Dr. Yolanda Sealey-Ruiz (Ph.D., New York University) is as an Associate Professor of English Education at Teachers College, Columbia University. Yolanda is former Research Associate with the NYU Metropolitan Center for Urban Education, and has worked for Business Week, The New York Times, and New York University in Marketing and Promotion positions. Her research interests include racial literacy development in urban teacher education (with a specific focus on the education of Black and Latino males), literacy practices of Black girls, and Black female college reentry students.
Yolanda’s work has appeared in several top-tier academic journals. Yolanda is co-editor of three books including (with Chance W. Lewis and Ivory A. Toldson Teacher Education and Black Communities: Implications for Access, Equity, and Achievement (IAP).

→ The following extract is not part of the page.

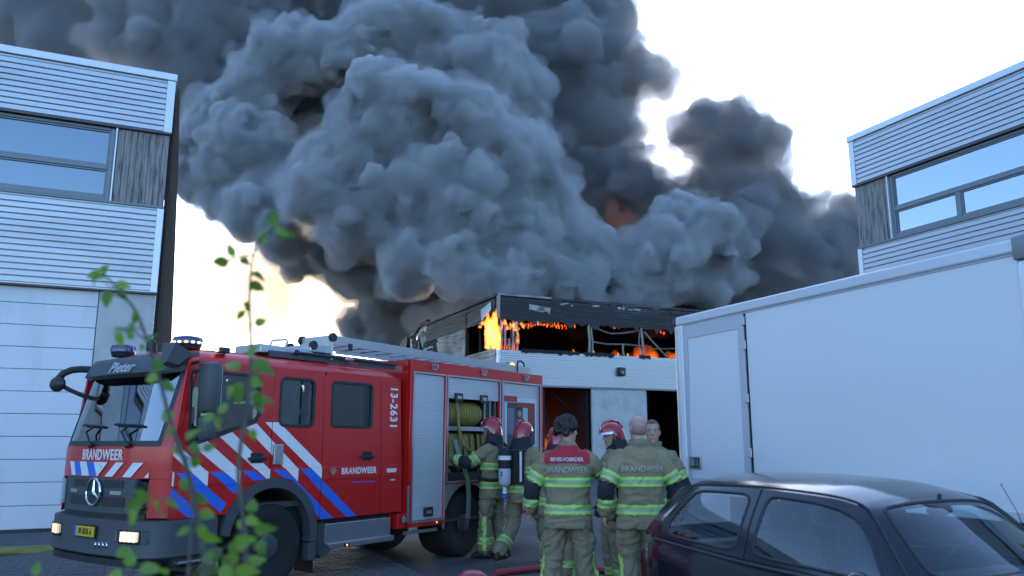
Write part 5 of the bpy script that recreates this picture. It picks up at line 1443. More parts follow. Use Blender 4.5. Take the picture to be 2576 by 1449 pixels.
def person(label, loc, face, H_=1.80, pose=None, head_yaw=0.0, head_pitch=0.0, gear='helmet', group='firefighters at the scene', skin=None, print_=None, vest=None, glove=False, seed=1, hair=None, body_twist=0.0):
    skin = skin or M_SKIN
    k = H_/1.80
    root = thing('person', label, 'person', loc, math.atan2(face[1], face[0])-math.pi/2, group)
    root.scale = (k, k, k)
    p = dict(ls=(-.175, -.01, 1.425), rs=(.175, -.01, 1.425), le=(-.295, -.03, 1.165), re=(.295, -.03, 1.165), lw=(-.30, .06, .915), rw=(.30, .06, .915),
             lh=(-.10, 0, .93), rh=(.10, 0, .93), lk=(-.115, .03, .50), rk=(.115, .03, .50), la=(-.125, -.03, .085), ra=(.125, -.03, .085), ltoe=(-.03, 1), rtoe=(.03, 1), tilt=(0, 0))
    if pose: p.update(pose)
    for q in list(p):
        if q not in ('ltoe', 'rtoe', 'tilt'): p[q] = Vector(p[q])
    tx, ty = p['tilt']
    ctr = lambda z: Vector((tx*(z-.9)/.6 if z > .9 else 0, ty*(z-.9)/.6 if z > .9 else 0, z))
    # --- body: one continuous mesh
    b = MB()
    hc = ctr(1.50)+Vector((0, .025, .185)); hc.z = 1.68
    M = head_mesh(b, hc, head_yaw, head_pitch)
    limb(b, [ctr(1.42), ctr(1.52)+Vector((0, .0, 0)), hc+Vector((0, -.02, -.06))], [.07, .058, .056])
    for z0, rx, ry in ():
        pass
    rings = []
    for z, rx, ry in ((.86, .13, .10), (.98, .15, .11), (1.12, .14, .10), (1.28, .16, .11), (1.40, .17, .10), (1.46, .12, .08)):
        c = ctr(z); rings.append([c+Vector((math.cos(a)*rx, math.sin(a)*ry, 0)) for a in [2*math.pi*q/16 for q in range(16)]])
    b.loft(rings, raw=True)
    for s in 'lr':
        limb(b, [p[s+'s'], p[s+'e'], p[s+'w']], [.05, .042, .031])
        limb(b, [p[s+'h'], p[s+'k'], p[s+'a']], [.085, .058, .042])
        sg = -1 if s == 'l' else 1
        d = (p[s+'w']-p[s+'e']).normalized()
        hd = p.get(s+'hand') or d
        if not glove: 
            nrm = Vector((-sg, 0.15, 0)); nrm = (nrm-Vector(hd)*nrm.dot(hd)).normalized()
            thd = nrm.cross(Vector(hd)); thd = thd if thd.y > 0 else -thd
            hand(b, p[s+'w'], hd, nrm, thd, .45)
    me = remesh(b, 'body', .0075, 2, .5)
    body = link('body', me, skin, root)
    # face
    fx = lambda x, y, z: M @ Vector((x, y, z))
    for sg in (-1, 1):
        e = MB(); e.ball(fx(sg*.031, .076, .008), (.012, .009, .007), 10, 8); eo = e.build('eye', M_EYEW, root, True)
        e = MB(); e.ball(fx(sg*.031, .0835, .008), (.005, .003, .005), 8, 6); e.build('iris', M_EYED, eo, True)
        e = MB(); e.tube([fx(sg*.015, .091, .027), fx(sg*.033, .088, .031), fx(sg*.05, .076, .026)], [.003, .004, .002], 6, raw=True); e.build('eyebrow', M_HAIRL if hair != 'dark' else M_HAIRD, root, True)
    e = MB(); e.tube([fx(-.022, .0905, -.062), fx(0, .0975, -.0615), fx(.022, .0905, -.062)], [.003, .0045, .003], 6, raw=True); e.build('lips', M_LIP, root, True)
    if glove:
        for s in 'lr':
            sg = -1 if s == 'l' else 1; g_ = MB(); d = (p[s+'w']-p[s+'e']).normalized(); hd = Vector(p.get(s+'hand') or d)
            nrm = Vector((-sg, 0.15, 0)); nrm = (nrm-hd*nrm.dot(hd)).normalized(); thd = nrm.cross(hd); thd = thd if thd.y > 0 else -thd
            hand(g_, p[s+'w'], hd, nrm, thd, .6, 1.12); g_.tube([p[s+'w']-d*.06, p[s+'w']+hd*.02], [.044, .036], 12, raw=True)
            link('glove', remesh(g_, 'glove', .0075, 2), M_GLOVE, root)
    # --- trousers
    b = MB(); rings = []
    for z, rx, ry in ((.80, .16, .125), (.88, .19, .14), (.96, .195, .135), (1.06, .18, .12)):
        c = Vector((0, 0, z)); rings.append([c+Vector((math.cos(a)*rx, math.sin(a)*ry, 0)) for a in [2*math.pi*q/18 for q in range(18)]])
    b.loft(rings, raw=True)
    for s in 'lr':
        an = p[s+'a']; limb(b, [p[s+'h']+Vector((0, 0, -.02)), (p[s+'h']+p[s+'k'])/2, p[s+'k'], (p[s+'k']*.45+an*.55), an+Vector((0, 0, .04))], [.118, .112, .094, .098, .090])
        # cargo pocket
        sg = -1 if s == 'l' else 1
        mid_ = p[s+'h']*.35+p[s+'k']*.65
        b.ball(mid_+Vector((sg*.085, -.01, 0)), (.045, .07, .10), 10, 8)
    tro = remesh(b, 'trousers', .013, 3); wrinkle(tro, .036, seed*3.1, 7, (1, 1, 1.5))
    trou = link('trousers', tro, M_PANTS, root)
    def shin(s, t0, t1):
        def f(c):
            t, dd = along(c, p[s+'k'], p[s+'a']); return t0 < t < t1 and dd < .17 and (c.z < .55) and ((c-p[s+'a']).length < (c-p[('r' if s == 'l' else 'l')+'a']).length)
        return f
    for s in 'lr':
        split_faces(tro, shin(s, .55, .75), 'reflective_band', M_BANDS, trou); split_faces(tro, shin(s, .55, .60), 'fluorescent_edge', M_BANDY, trou, .006); split_faces(tro, shin(s, .70, .75), 'fluorescent_edge', M_BANDY, trou, .006)
        sg = -1 if s == 'l' else 1
        side = (lambda c, s=s, sg=sg: shin(s, -.1, .95)(c) and abs((c-(p[s+'k']*(1-along(c, p[s+'k'], p[s+'a'])[0])+p[s+'a']*along(c, p[s+'k'], p[s+'a'])[0])).y+.03) < .022 and (c.x-p[s+'a'].x)*sg > -.02)
        split_faces(tro, side, 'reflective_band', M_BANDY, trou, .005)
        # boots
        bo = MB(); an = p[s+'a']; td = Vector((p[s+'toe'][0], p[s+'toe'][1], 0)).normalized(); sd = Vector((td.y, -td.x, 0))
        gz = an.z-.085
        rr = []
        for dy, hw_, h0, h1 in ((-.095, .03, .0, .08), (-.075, .046, 0, .13), (-.02, .050, 0, .19), (.04, .048, 0, .13), (.11, .052, 0, .09), (.165, .048, 0, .07), (.195, .028, .005, .05)):
            c = Vector((an.x, an.y, gz))+td*dy
            rr.append([c+sd*(hw_*math.cos(q))+Vector((0, 0, (h0+h1)/2+(h1-h0)/2*math.sin(q)*1.0)) for q in [2*math.pi*kk/14 for kk in range(14)]])
        bo.loft(rr, raw=True); bo.tube([an+Vector((0, 0, .0)), an+(p[s+'k']-an)*.42], [.062, .072], 14, raw=True)
        link('boot', remesh(bo, 'boot', .011, 2), M_BOOT, root)
    # --- coat
    b = MB(); rings = []
    for z, rx, ry in ((.775, .232, .165), (.86, .228, .165), (.97, .215, .155), (1.08, .212, .152), (1.20, .225, .155), (1.32, .235, .155), (1.40, .232, .145), (1.45, .205, .13), (1.49, .15, .11), (1.53, .09, .088)):
        c = ctr(z)+Vector((0, -.01, 0)); ring = []
        for a in [2*math.pi*q/24 for q in range(24)]:
            sx, sy = math.cos(a), math.sin(a)
            ring.append(c+Vector((rx*(abs(sx)**.8)*(1 if sx > 0 else -1), ry*sy, 0)))
        rings.append(ring)
    b.loft(rings, raw=True)
    for s in 'lr':
        limb(b, [p[s+'s']+Vector((0, 0, -.012)), (p[s+'s']+p[s+'e'])/2, p[s+'e'], (p[s+'e']+p[s+'w'])/2, p[s+'w']+(p[s+'e']-p[s+'w'])*.06], [.090, .090, .080, .073, .066])
    b.tube([ctr(1.47)+Vector((0, -.012, 0)), ctr(1.58)+Vector((0, -.012, 0))], [.10, .088], 18, raw=True)
    coat = remesh(b, 'coat', .0125, 3); wrinkle(coat, .030, seed*1.7, 6, (1, 1, 1.7))
    co = link('coat', coat, M_COAT, root)
    def tors(z0, z1):
        def f(c):
            if not z0 < c.z < z1: return False
            for s in 'lr':
                for q0, q1 in ((s+'s', s+'e'), (s+'e', s+'w')):
                    t, dd = along(c, p[q0], p[q1])
                    if -.05 < t < 1.1 and dd < .095 and abs(c.x-ctr(c.z).x) > .205: return False
            return abs(c.x-ctr(c.z).x) < .262
        return f
    def arm(s, q0, q1, t0, t1):
        def f(c):
            t, dd = along(c, p[q0], p[q1]); 
            if not (t0 < t < t1 and dd < .115): return False
            return abs(c.x-ctr(c.z).x) > .19 or q0[1] == 'e'
        return f
    for z0, z1 in ((.905, .985), (1.155, 1.235)):
        split_faces(coat, tors(z0, z1), 'reflective_band', M_BANDS, co)
        split_faces(coat, tors(z0-.004, z0+.022), 'fluorescent_edge', M_BANDY, co, .006); split_faces(coat, tors(z1-.022, z1+.004), 'fluorescent_edge', M_BANDY, co, .006)
    for s in 'lr':
        for q0, q1, t0, t1 in ((s+'s', s+'e', .60, .90), (s+'e', s+'w', .52, .80)):
            w_ = (t1-t0)*.28
            split_faces(coat, arm(s, q0, q1, t0, t1), 'reflective_band', M_BANDS, co)
            split_faces(coat, arm(s, q0, q1, t0, t0+w_), 'fluorescent_edge', M_BANDY, co, .006); split_faces(coat, arm(s, q0, q1, t1-w_, t1), 'fluorescent_edge', M_BANDY, co, .006)
        split_faces(coat, arm(s, s+'e', s+'w', -.18, .50), 'elbow_patch', M_NAVY, co, .003)
    split_faces(coat, lambda c: c.z > 1.535 and (c-ctr(c.z)).length < .13, 'collar', M_NAVY if gear == 'helmet' else M_PANTS, co, .006)
    # surface behind the back for lettering
    def back_pt(x, z, out):
        best = -.17
        return Vector((x+ctr(z).x, ctr(z).y-.01-ip(z, [.78, .97, 1.2, 1.32, 1.40, 1.46], [.165, .155, .155, .155, .145, .125])*(1-abs(x/.235)**2.2)**.5-out, z))
    if vest:
        split_faces(coat, lambda c: 1.375 < c.z < 1.54 and abs(c.x-ctr(c.z).x) < (.215 if c.z < 1.47 else .19) and c.y < ctr(c.z).y+.3, 'red_yoke', M_VEST, co, .007)
        lettering(vest, lambda x, y, d: back_pt(x, 1.412+y, .030+d), .05, M_PRINTW, co, bold=.012, sx=.9)
    if print_:
        lettering(print_, lambda x, y, d: back_pt(x, 1.315+y, .030+d), .072, M_PRINT, co, bold=.012, sx=.92)
    if gear == 'helmet': helmet(root, M)
    if hair:
        hb = MB(); hr = random.Random(seed)
        if hair == 'dark':
            for q in range(130):
                th_, ph = hr.uniform(0, 2*math.pi), math.acos(hr.uniform(-.35, 1))
                d = Vector((math.sin(ph)*math.cos(th_), math.sin(ph)*math.sin(th_), math.cos(ph)))
                if d.y > .45 and d.z < .45: continue
                if abs(d.x) > .75 and -.4 < d.z < .15 and d.y > -.2: continue
                c = M @ Vector((d.x*.095, d.y*.112-.012, d.z*.118+.022))
                hb.ball(c, hr.uniform(.014, .036), 8, 6)
            hb.ball(M @ Vector((0, -.01, .03)), (.082, .095, .10), 14, 10)
            hm = remesh(hb, 'hair', .008, 1); wrinkle(hm, .036, 5.0, 34, (1, 1, 1))
            link('hair', hm, M_HAIRD, root)
        elif hair == 'light':
            hb.ball(M @ Vector((0, -.012, .042)), (.084, .103, .098), 16, 12)
            hm = remesh(hb, 'hair', .008, 1)
            bm = bmesh.new(); bm.from_mesh(hm); Mi = M.inverted()
            kill = [v for v in bm.verts if (Mi @ v.co).y > .055 and (Mi @ v.co).z < .085 or (Mi @ v.co).z < -.03]
            bmesh.ops.delete(bm, geom=kill, context='VERTS'); bm.to_mesh(hm); bm.free(); wrinkle(hm, .006, 2.0, 70, (1, 1, 1))
            link('hair', hm, M_HAIRL, root)
        elif hair == 'shaved':
            hb.ball(M @ Vector((0, -.014, -.002)), (.0785, .095, .075), 16, 12)
            hm = remesh(hb, 'hair', .008, 1)
            bm = bmesh.new(); bm.from_mesh(hm); Mi = M.inverted()
            kill = [v for v in bm.verts if (Mi @ v.co).y > .03 or (Mi @ v.co).z > .045 or (Mi @ v.co).z < -.06]
            bmesh.ops.delete(bm, geom=kill, context='VERTS'); bm.to_mesh(hm); bm.free()
            link('hair', hm, mat('shaved_hair', (.26, .17, .14), .7), root)
    return root, M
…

At Teachers College, she is founder and faculty sponsor of the Racial Literacy Roundtables Series where for ten years, national scholars, doctoral, and pre-service and in-service Master’s students, and young people facilitate informal conversations around race and other issues involving diversity and teacher education for the Teachers College / Columbia University community. She is also the co-founder of the Teachers College Civic Participation Project which concerns itself with the educational well-being of young people involved with the juvenile justice and foster care systems in New York.
Yolanda and two of her students appeared in Spike Lee’s “2 Fists Up: We Gon’ Be Alright” (2016), a documentary about the Black Lives Matter movement and the campus protests at Mizzou.